Another significant personality who transformed the understanding of water management in the United States and later other parts of the world is Gilbert F. White, who believed that other than supply side management of water, demand dynamics are also important. With the UN Conference on Environment and Development in 1992 Integrated Water Resources Management (IWRM) was ‘linked to water scarcity’ (155). It became ‘hegemonic in global development discourse’ (160) and was institutionalised all around the world. It happened as water increasingly became an ‘economic good’ (150).

In the last section of his book Jeremy Schmidt brings us back to the issue of Anthropocene, and is hopes that we forget to see water as a resource. He suggests ways we can change the dominant narrative to tackle today’s water problems. He gives example of Aldo Leopold, who saw the resources, conservation and human relationships to the environment differently. For Leopold, the ‘land’ was not just land in literal sense of the term, but included ‘waters, plants and animals’, and ‘everything assembled within the category of ‘‘land’” (216). Leopold thought that we could manage all these systems, but it was also essential that every part of the ecological system from weeds to plants was conserved. Schmidt advocates for Leopold’s ecological thinking in which all the species and fauna were ‘entitled to share the land with us’ (218).
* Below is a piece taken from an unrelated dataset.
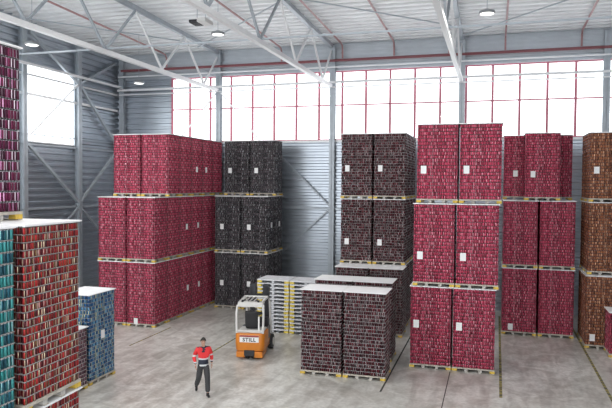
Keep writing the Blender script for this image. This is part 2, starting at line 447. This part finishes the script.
k = MB(); k.box(-.02, -.4, -.08, .36, .4, .08); k.build('casing', M['guard'], t)
k = MB(); k.box(-.42, -.35, -.06, -.03, .35, .04); [k.box(-.41+.065*i, -.33, -.09, -.39+.065*i, .33, -.06) for i in range(6)]; k.build('louvre', M['black_metal'], t)
k = MB(); k.tube([(.2, 0, .08), (.2, 0, 1.05)], .015, 6); k.tube([(-.2, 0, .04), (-.2, 0, 1.05)], .015, 6); k.build('hanger_rod', M['grey_steel'], t)

# ------------------------------------------------------------------ can pallets
PW, PD, PH, TOPH = 1.46, 1.20, .15, .04
def pallet_parts(parent, wood, corner, mid, name='wooden_pallet', xs=(-.24, .24), cw=.085):
    k = MB(); k.box(-PW/2, -PD/2, .122, PW/2, PD/2, .148)
    for yy in (-PD/2, -.05, PD/2-.1): k.box(-PW/2, yy, .10, PW/2, yy+.1, .122)
    for xx in (-PW/2, -.27, .17, PW/2-.1): k.box(xx, -PD/2, 0, xx+.1, PD/2, .018)
    me = k.mesh(name, M[wood])
    deck = link_mesh('deck' if name == 'deck' else name, me, parent)
    cb = MB(); cb.box(-cw, -.07, 0, cw, .07, .082); cme = cb.mesh('corner_block', M[corner])
    mb = MB(); mb.box(-.055, -.06, 0, .055, .06, .082); mme = mb.mesh('block', M[mid])
    hold = parent if name == 'deck' else deck
    for xx in (-PW/2+cw, *xs, PW/2-cw):
        for yy in (-PD/2+.07, 0, PD/2-.07):
            edge = abs(xx) > .5 and yy != 0
            link_mesh('corner_block' if edge else 'block', cme if edge else mme, hold, (xx, yy, .018))
    return deck

def layer_mesh(kind, nx, ny_rows, r, h, var, mats, w, d):
    """one layer of cans: the outer ring stands as real cans, hexagonally nested; a block stands for the hidden inner ones"""
    rnd = random.Random(hash_(kind)+var*31)
    m = MB(); n = 9
    bodyh = h-.006
    prof = [(r*.76, 0), (r*.955, h*.05), (r*.955, h*.90), (r*.76, h*.97), (r*.78, bodyh)]
    pos = []
    px = (w-2*r)/(nx-1); ny = ny_rows; py = (d-2*r)/(ny-1)
    for j in range(ny):
        off = (j + (var if kind == 'maroon' else 0)) % 2
        cnt = nx - off
        for i in range(cnt):
            if j in (0, ny-1) or i == 0 or i == cnt-1:
                pos.append((-w/2+r+px*(i+off*.5), -d/2+r+py*j))
    for c, (x, y_) in enumerate(pos):
        jx, jy = rnd.uniform(-.0015, .0015), rnd.uniform(-.0015, .0015)
        t0 = rnd.random()*2*PI; b = len(m.v)
        for (rr, hh) in prof:
            for q in range(n):
                t = t0+2*PI*q/n; m.v.append((x+jx+rr*math.cos(t), y_+jy+rr*math.sin(t), hh))
        for a in range(len(prof)-1):
            for q in range(n):
                q2 = (q+1) % n; u0, u1 = c+var*211+(q+.001)/n, c+var*211+(q+.999)/n
                va, vb = prof[a][1]/h, prof[a+1][1]/h
                m.face((b+a*n+q, b+a*n+q2, b+(a+1)*n+q2, b+(a+1)*n+q), 0 if a == 1 else 1, ((u0, va), (u1, va), (u1, vb), (u0, vb)))
    s = 2*r*.9
    m.box(-w/2+s, -d/2+s, 0, w/2-s, d/2-s, bodyh, 0)
    me = m.mesh('can_layer', mats, 'print')
    sm = [len(f) == 4 and i < len(m.f)-6 for i, f in enumerate(m.f)]
    me.polygons.foreach_set('use_smooth', sm)
    return me
def hash_(s): return sum(ord(c)*(i+3) for i, c in enumerate(s))

SIL = (.70, .70, .72)
KINDS = {  # print stops also paint dark gaps between cans and pale sparkle
 'red': dict(u=[(0, (.40, .035, .08)), (.30, (.80, .46, .52)), (.37, (.48, .045, .10)), (.64, (.15, .012, .028)), (.78, (.54, .09, .15))], pad='padshade', word='red'),
 'charcoal': dict(u=[(0, (.028, .028, .034)), (.34, (.40, .40, .41)), (.42, (.045, .045, .05)), (.80, (.15, .125, .14))], pad='padshade', word='charcoal'),
 'maroon': dict(u=[(0, (.048, .011, .016)), (.42, (.58, .54, .54)), (.48, (.11, .016, .024)), (.82, (.025, .010, .014)), (.96, (.50, .46, .46))], pad='padmid', word='dark maroon'),
 'orange': dict(u=[(0, (.30, .10, .045)), (.40, (.72, .46, .30)), (.50, (.22, .07, .035)), (.75, (.10, .04, .03)), (.85, (.45, .19, .09))], pad='padshade', word='copper orange'),
 'brick': dict(u=[(0, (.20, .012, .016)), (.30, (.62, .52, .36)), (.37, (.08, .010, .016)), (.58, (.34, .022, .022)), (.80, (.12, .08, .03)), (.92, (.50, .30, .28))], pad='padmid', word='brick red and cream'),
 'teal': dict(u=[(0, (.02, .17, .17)), (.35, (.30, .50, .53)), (.45, (.01, .07, .10)), (.80, (.05, .26, .26))], pad='padmid', word='teal', big=True),
 'blue': dict(u=[(0, (.03, .12, .28)), (.28, (.55, .52, .25)), (.38, (.08, .24, .40)), (.62, (.30, .46, .55)), (.76, (.015, .06, .16))], pad='padmid', word='blue and yellow'),
 'mauve': dict(u=[(0, (.20, .09, .11)), (.4, (.40, .30, .34)), (.5, (.10, .05, .07))], pad='padmid', word='mauve brown'),
 'purple': dict(u=[(0, (.09, .006, .035)), (.30, (.55, .28, .44)), (.40, (.12, .010, .045)), (.66, (.55, .46, .52)), (.73, (.04, .005, .02))], pad='black', word='purple', big=True),  # black pad colour stands for the dark gaps between rows
}
_lab = MB(); _lab.box(-.10, -.006, -.14, .10, 0, .14); LABEL_ME = _lab.mesh('paper_label', M['paper'])
_top = MB(); _top.box(-PW/2-.02, -PD/2-.02, 0, PW/2+.02, PD/2+.02, .022); 
_top.box(-PW/2, -PD/2, -.012, PW/2, -PD/2+.03, 0); _top.box(-PW/2, PD/2-.03, -.012, PW/2, PD/2, 0)
TOP_ME = _top.mesh('top_board', M['board'])
LAYERS = {}; PADS = {}
def proto(kind, nl):
    K = KINDS[kind]; big = K.get('big')
    if kind not in LAYERS:
        body = can_print('printed_%s_can' % kind, K['u'], None)
        r, h = (.033, .1209) if not big else (.0335, .1738)
        w, d = PW-.03, PD-.03
        nx = int(w/(2*r)); nyr = 1+int((d-2*r)/(2*r*.866))
        LAYERS[kind] = [layer_mesh(kind, nx, nyr, r, h-.006, v, [body, M['silver']], w, d) for v in range(6)]
        pd = MB(); e = .001 if K['pad'] == 'padmid' else -.010; pd.box(-w/2-e, -d/2-e, 0, w/2+e, d/2+e, .005); PADS[kind] = pd.mesh('layer_pad', M[K['pad']])
    h = .1738 if big else .1209
    t = thing('can_pallet', 'x', 'pallet of cans', (0, 0, -50))
    pallet_parts(t, 'wood', 'yellow', 'block')
    for i in range(nl):
        o = link_mesh('can_layer', LAYERS[kind][SEQ[i] % 6], t, (0, 0, PH+h*i))
        link_mesh('layer_pad', PADS[kind], o, (0, 0, h-.0055))
    z = PH+h*nl
    link_mesh('top_board', TOP_ME, t, (0, 0, z+.012))
    return t, z
PROTO = {}
SEQ = [0, 3, 1, 4, 2, 5, 0, 2, 4, 1, 3, 5, 2, 0, 5, 1, 4, 0, 3, 2, 5, 1, 4, 3, 0]
def can_pallet(kind, x, y, z, label, group, front='y', yaw=0.0, nl=None, lab='', sy=1.0):
    """x, y: centre of footprint"""
    nl = nl or (16 if KINDS[kind].get('big') else 23)
    key = (kind, nl)
    if key not in PROTO: PROTO[key] = proto(kind, nl); t = PROTO[key][0]
    else: t = copy_tree(PROTO[key][0])
    # labels are added per copy, after the shared copy is made
    t.location = (x, y, z); t.rotation_euler = (0, 0, yaw)
    tag(t, label, 'pallet of cans', group)
    return t
PEND = []
def paper(t, side, u, h):
    PEND.append((t, side, u, h))

TZ = 2.97
PX, PY = 1.52, 1.25
def T(i): return TZ*i
tiername = ['bottom', 'middle', 'top']
# A: long red stack at the left
xr = -14.62
def stackx(right, c, px=PX): return right - px*c - PW/2
GA = 'red can pallets of the long left stack'
pos_w = ['front', 'second', 'third', 'fourth', 'fifth', 'rearmost']
for ti in range(3):
    y0 = 25.27 if ti < 2 else 26.52
    rows = 6 if ti < 2 else 5
    for r in range(rows):
        t = can_pallet('red', stackx(xr, 0), y0+PY*r+PD/2, T(ti), 'pallet of red cans, %s tier of the long left stack, %s along its right side' % (tiername[ti], pos_w[r] if r < rows-1 else 'rearmost'), GA)
        if ti == 2 and r in (2,): paper(t, 'R', -.15, 1.35)
        if ti == 2 and r in (3,): paper(t, 'R', -.3, 1.35)
        if ti == 1 and r in (2, 3): paper(t, 'R', .0, 1.45)
        if ti == 0 and r in (2, 3): paper(t, 'R', .1, 1.35)
        if ti == 0 and r == 0: paper(t, 'F', -.25, .25)
    for r in range(2 if ti < 2 else 1):
        can_pallet('red', stackx(xr, 1), y0+PY*r+PD/2, T(ti), 'red can pallet, %s tier of the long left stack, left column, %s' % (tiername[ti], 'at the front' if r == 0 else 'behind the front one'), GA)
# B: charcoal stack
xr = -11.12; GB = 'charcoal can pallets of the stack by the back wall'
for ti in range(3):
    for c in range(2):
        for r in range(2 if ti < 2 else 1):
            y0 = 30.5 if ti < 2 else 31.72
            t = can_pallet('charcoal', stackx(xr, c), y0+PY*r+PD/2, T(ti), 'pallet of charcoal cans, %s tier, %s column, %s' % (tiername[ti], ('right', 'left')[c], ('front row', 'rear row')[r]) if ti < 2 else 'pallet of charcoal cans, top tier, %s column' % ('right', 'left')[c], GB)
            if r == 0: paper(t, 'F', -.38 if ti == 2 else -.3, 1.35)
            if ti == 1 and c == 0: paper(t, 'R', .0, 1.45)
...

The book emphasises on the line of thought that why social scientists should refuse to think of water as only a resource. Unless they refuse the notion of water as a resource and as a neutral category, there are bound to be propositions of water abundance, scarcity, security and governance (229). Schmidt has used huge variety of source materials and his book is thus very engaging. It will be of interest to scholars working in the area of environmental history, specially water history.